Short problem
Your copy of the material must match it exactly, except that pictures are dropped.

■ ■ ■ ■

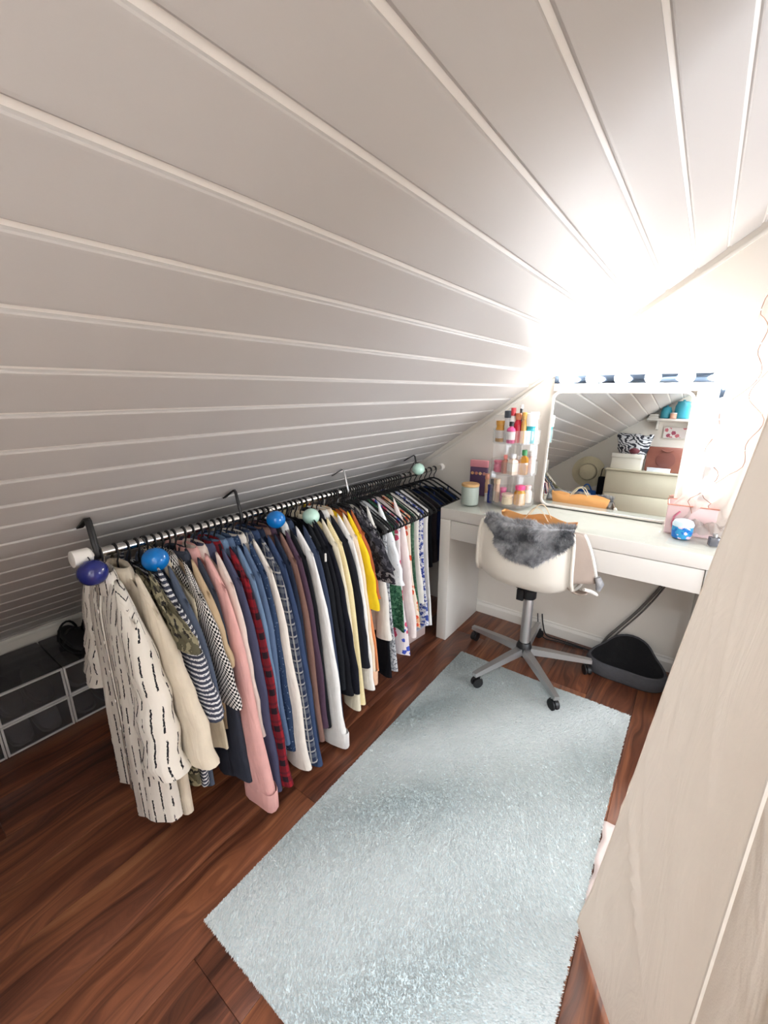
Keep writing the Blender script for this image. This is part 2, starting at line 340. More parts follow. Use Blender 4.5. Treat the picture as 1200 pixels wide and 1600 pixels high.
# ------------------------------------------------------------------ cloth
def cloth(name, c1, pat='plain', c2=None, c3=None, scale=1.0, rough=0.9):
    k = N(name); uv = k.co('UV'); a = lin(c1); sp = k.n('ShaderNodeSeparateXYZ'); k.l(uv, sp.inputs[0]); U, V = sp.outputs[0], sp.outputs[1]
    col = None
    if pat == 'plain': col = k.mix(k.noise(uv, 25, 3), tuple(q * 0.86 for q in a[:3]) + (1,), tuple(min(1, q * 1.1) for q in a[:3]) + (1,))
    else:
        b = lin(c2)
        band = lambda s, per, duty, ph=0.0: k.math('LESS_THAN', k.math('FRACT', k.math('ADD', k.math('MULTIPLY', s, 1 / per), ph)), duty)
        if pat == 'dash':
            wob = k.math('ADD', U, k.math('MULTIPLY', k.noise(k.mapv(uv, (60, 140, 1)), 1.0, 2), 0.006))
            ln = band(wob, 0.029 * scale, 0.16); br = k.math('GREATER_THAN', k.noise(k.mapv(uv, (36, 24, 1)), 1.0, 2), 0.46)
            ink = k.math('GREATER_THAN', k.noise(k.mapv(uv, (400, 260, 1)), 1.0, 2), 0.36)
            col = k.mix(k.math('MULTIPLY', ln, k.math('MULTIPLY', br, ink)), a, b)
        elif pat == 'hstripe':
            wob = k.math('ADD', V, k.math('MULTIPLY', k.noise(k.mapv(uv, (40, 8, 1)), 1.0, 2), 0.006))
            s1 = band(wob, 0.0125 * scale, 0.42); s2 = k.math('GREATER_THAN', k.noise(k.mapv(uv, (220, 300, 1)), 1.0, 1), 0.40)
            col = k.mix(k.math('MULTIPLY', s1, s2), a, b)
        elif pat == 'check':
            s1 = band(U, 0.011 * scale, 0.5); s2 = band(V, 0.011 * scale, 0.5)
            col = k.mix(k.math('ABSOLUTE', k.math('SUBTRACT', s1, s2)), a, b)
        elif pat == 'plaid':
            s1 = band(U, 0.052 * scale, 0.34, 0.2); s2 = band(V, 0.058 * scale, 0.34, 0.1)
            x = k.mix(k.math('MULTIPLY', k.math('ADD', s1, s2), 0.5), a, b)
            t1 = k.math('MAXIMUM', band(U, 0.052 * scale, 0.14, 0.7), band(V, 0.058 * scale, 0.13, 0.6)); col = k.mix(k.math('MULTIPLY', t1, 0.5), x, lin(c3))
        elif pat == 'blotch':
            f = k.math('GREATER_THAN', k.noise(uv, 34 / scale, 3), 0.52); g = k.math('GREATER_THAN', k.noise(k.mapv(uv, (1, 1, 1), (5, 3, 0)), 52 / scale, 3), 0.58)
            col = k.mix(g, k.mix(f, a, b), lin(c3 or c2))
        elif pat == 'floral':
            vo = k.n('ShaderNodeTexVoronoi'); vo.inputs['Scale'].default_value = 22 / scale; k.l(uv, vo.inputs['Vector'])
            rag = k.math('ADD', vo.outputs['Distance'], k.math('MULTIPLY', k.noise(uv, 90, 2), 0.35))
            spot = k.math('LESS_THAN', rag, 0.6); sx = k.n('ShaderNodeSeparateXYZ'); k.l(vo.outputs['Color'], sx.inputs[0])
            col = k.mix(spot, a, k.mix(k.math('GREATER_THAN', sx.outputs[0], 0.5), b, lin(c3)))
        elif pat == 'fleck':
            f = k.math('GREATER_THAN', k.noise(uv, 120 / scale, 2), 0.66); col = k.mix(f, a, b)
    k.l(col, k.b.inputs['Base Color']); k.b.inputs['Roughness'].default_value = rough; k.b.inputs['Specular IOR Level'].default_value = 0.15
    k.bump(k.math('ADD', k.noise(k.mapv(uv, (34, 5.5, 1)), 1.0, 3, 0.5, 0.6), k.math('MULTIPLY', k.noise(k.mapv(uv, (700, 700, 1)), 1.0, 2), 0.05)), 0.55, 0.010)
    return k.m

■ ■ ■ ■

Correct response
Keep writing the Blender script for this image. This is part 2, starting at line 340. More parts follow. Use Blender 4.5. Treat the picture as 1200 pixels wide and 1600 pixels high.
# ------------------------------------------------------------------ cloth
def cloth(name, c1, pat='plain', c2=None, c3=None, scale=1.0, rough=0.9):
    k = N(name); uv = k.co('UV'); a = lin(c1); sp = k.n('ShaderNodeSeparateXYZ'); k.l(uv, sp.inputs[0]); U, V = sp.outputs[0], sp.outputs[1]
    col = None
    if pat == 'plain': col = k.mix(k.noise(uv, 25, 3), tuple(q * 0.86 for q in a[:3]) + (1,), tuple(min(1, q * 1.1) for q in a[:3]) + (1,))
    else:
        b = lin(c2)
        band = lambda s, per, duty, ph=0.0: k.math('LESS_THAN', k.math('FRACT', k.math('ADD', k.math('MULTIPLY', s, 1 / per), ph)), duty)
        if pat == 'dash':
            wob = k.math('ADD', U, k.math('MULTIPLY', k.noise(k.mapv(uv, (60, 140, 1)), 1.0, 2), 0.006))
            ln = band(wob, 0.029 * scale, 0.16); br = k.math('GREATER_THAN', k.noise(k.mapv(uv, (36, 24, 1)), 1.0, 2), 0.46)
            ink = k.math('GREATER_THAN', k.noise(k.mapv(uv, (400, 260, 1)), 1.0, 2), 0.36)
            col = k.mix(k.math('MULTIPLY', ln, k.math('MULTIPLY', br, ink)), a, b)
        elif pat == 'hstripe':
            wob = k.math('ADD', V, k.math('MULTIPLY', k.noise(k.mapv(uv, (40, 8, 1)), 1.0, 2), 0.006))
            s1 = band(wob, 0.0125 * scale, 0.42); s2 = k.math('GREATER_THAN', k.noise(k.mapv(uv, (220, 300, 1)), 1.0, 1), 0.40)
            col = k.mix(k.math('MULTIPLY', s1, s2), a, b)
        elif pat == 'check':
            s1 = band(U, 0.011 * scale, 0.5); s2 = band(V, 0.011 * scale, 0.5)
            col = k.mix(k.math('ABSOLUTE', k.math('SUBTRACT', s1, s2)), a, b)
        elif pat == 'plaid':
            s1 = band(U, 0.052 * scale, 0.34, 0.2); s2 = band(V, 0.058 * scale, 0.34, 0.1)
            x = k.mix(k.math('MULTIPLY', k.math('ADD', s1, s2), 0.5), a, b)
            t1 = k.math('MAXIMUM', band(U, 0.052 * scale, 0.14, 0.7), band(V, 0.058 * scale, 0.13, 0.6)); col = k.mix(k.math('MULTIPLY', t1, 0.5), x, lin(c3))
        elif pat == 'blotch':
            f = k.math('GREATER_THAN', k.noise(uv, 34 / scale, 3), 0.52); g = k.math('GREATER_THAN', k.noise(k.mapv(uv, (1, 1, 1), (5, 3, 0)), 52 / scale, 3), 0.58)
            col = k.mix(g, k.mix(f, a, b), lin(c3 or c2))
        elif pat == 'floral':
            vo = k.n('ShaderNodeTexVoronoi'); vo.inputs['Scale'].default_value = 22 / scale; k.l(uv, vo.inputs['Vector'])
            rag = k.math('ADD', vo.outputs['Distance'], k.math('MULTIPLY', k.noise(uv, 90, 2), 0.35))
            spot = k.math('LESS_THAN', rag, 0.6); sx = k.n('ShaderNodeSeparateXYZ'); k.l(vo.outputs['Color'], sx.inputs[0])
            col = k.mix(spot, a, k.mix(k.math('GREATER_THAN', sx.outputs[0], 0.5), b, lin(c3)))
        elif pat == 'fleck':
            f = k.math('GREATER_THAN', k.noise(uv, 120 / scale, 2), 0.66); col = k.mix(f, a, b)
    k.l(col, k.b.inputs['Base Color']); k.b.inputs['Roughness'].default_value = rough; k.b.inputs['Specular IOR Level'].default_value = 0.15
    k.bump(k.math('ADD', k.noise(k.mapv(uv, (34, 5.5, 1)), 1.0, 3, 0.5, 0.6), k.math('MULTIPLY', k.noise(k.mapv(uv, (700, 700, 1)), 1.0, 2), 0.05)), 0.55, 0.010)
    return k.m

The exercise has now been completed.